Buzzkill season

hi it's me, here to ruin the vibes

Buzzkill season

A lot of things are up in the air right now, which is fine. It’s not a bad thing that I have to wonder when I should write about dumb pop culture stuff again. America is reckoning with about 500 years of sins, so it’s relatively uninteresting that one of the side effects is me feeling weird about what to write on the internet.

We’re never going back to “normal,” which is ideal, because “normal” was extremely bad. There’s no putting that genie back into the bottle — the question now is just how many institutions we’ll be able to tear down while we have the momentum.

I do feel excited about the gains that the movement is making, though, as with everything, any positive proclamation needs to be tampered with reality. Protesters are  making real change happen, but at least twenty have permanently lost eyes because police shot them in the face with rubber bullets. We shouldn’t have to be out in the streets at all. The police shouldn’t have murdered George Floyd, or Breonna Taylor, or Eric Garner, or Tamir Rice, or Sandra Bland, or Layleen Polanco, and nothing we can do can bring them back to their families.

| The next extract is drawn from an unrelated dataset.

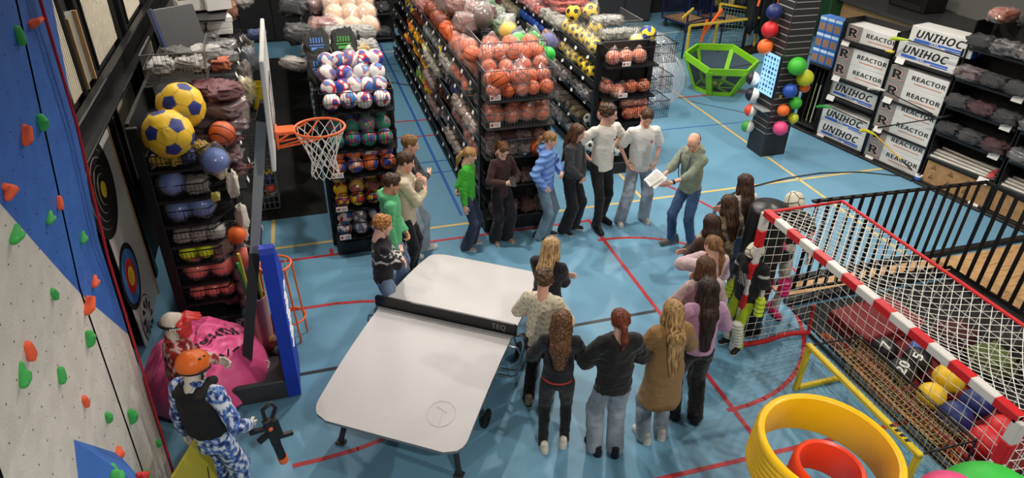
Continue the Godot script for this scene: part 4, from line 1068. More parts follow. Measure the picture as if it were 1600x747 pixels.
	for i in 2: 
		var wb := obj("wire_basket", basket_mesh(0.8, 0.9, 0.4), M.wire_light, G3); wb.position = Vector3(0.05, 2.02, -0.35 - i * 1.9)
	for i in 3: ball("soccer_black", Vector3([4.7, 4.98, 4.92][i], [2.3, 2.34, 2.14][i], [-11.6, -11.5, -11.1][i]), 0.14, i > 0, "yellow black football on far rack top, %s from left" % nth(i), "yellow footballs on the far rack top")
	ball("volley", Vector3(5.62, 2.16, -10.5), 0.15, false, "yellow blue volleyball above the orange handballs", "volleyballs on the far rack top")
	ball("volley_yw", Vector3(5.4, 2.08, -10.45), 0.12, true, "pale yellow volleyball left of the yellow blue one", "volleyballs on the far rack top")
	for i in 7:
		pack(print_mat(Color(0.72, 0.71, 0.66), 0.5), Vector3(4.98 + (i % 4) * 0.17, 2.14 + (i / 4) * 0.1, -10.7 - (i / 4) * 0.5), Vector3(0.26, 0.18, 0.34), "grey white netted bundle on far rack top, %s from left" % nth(i), "netted bundles on the far rack top", true, i * 0.7)
	for i in 12:
		pack(print_mat([Color(0.88, 0.38, 0.34), Color(0.84, 0.3, 0.28)][i % 2]), Vector3(4.85 + (i % 3) * 0.22, 2.1 + (i / 3) * 0.07, -12.7 - (i / 3) * 0.2), Vector3(0.3, 0.1, 0.6), "coral training bib bundle on far rack top, %s of the stack" % nth(i), "coral bibs on the far rack top", false, i * 0.1, "bib", "training_bib")
	for i in 4:
		pack(print_mat([Color(0.78, 0.8, 0.4), Color(0.85, 0.84, 0.75)][i % 2]), Vector3(5.2 + (i % 2) * 0.25, 2.2, -14.1 - i * 0.3), Vector3(0.36, 0.24, 0.34), "pale yellow pack at the far end of rack top, %s back" % nth(i), "pale packs on the far rack top", true, i)
	make_left_rack()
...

Sorry, were you starting to feel any feeling other than despair? And then I ruined it? That’s the name of the game these days, baby! I truly cannot help it!!

There’s been an interesting domino effect with this round of activism. In 2014, posting the statement “Black Lives Matter” still felt like a risk for celebrities and brands. Now it’s an expectation, but with that mainstream acceptance comes an invitation for actual accountability. Lea Michele and L’Oreal are two perfect examples of this Scooby-Doo-style unmasking. What’s under this “We stand in solidarity” post? Why, it’s years of racism!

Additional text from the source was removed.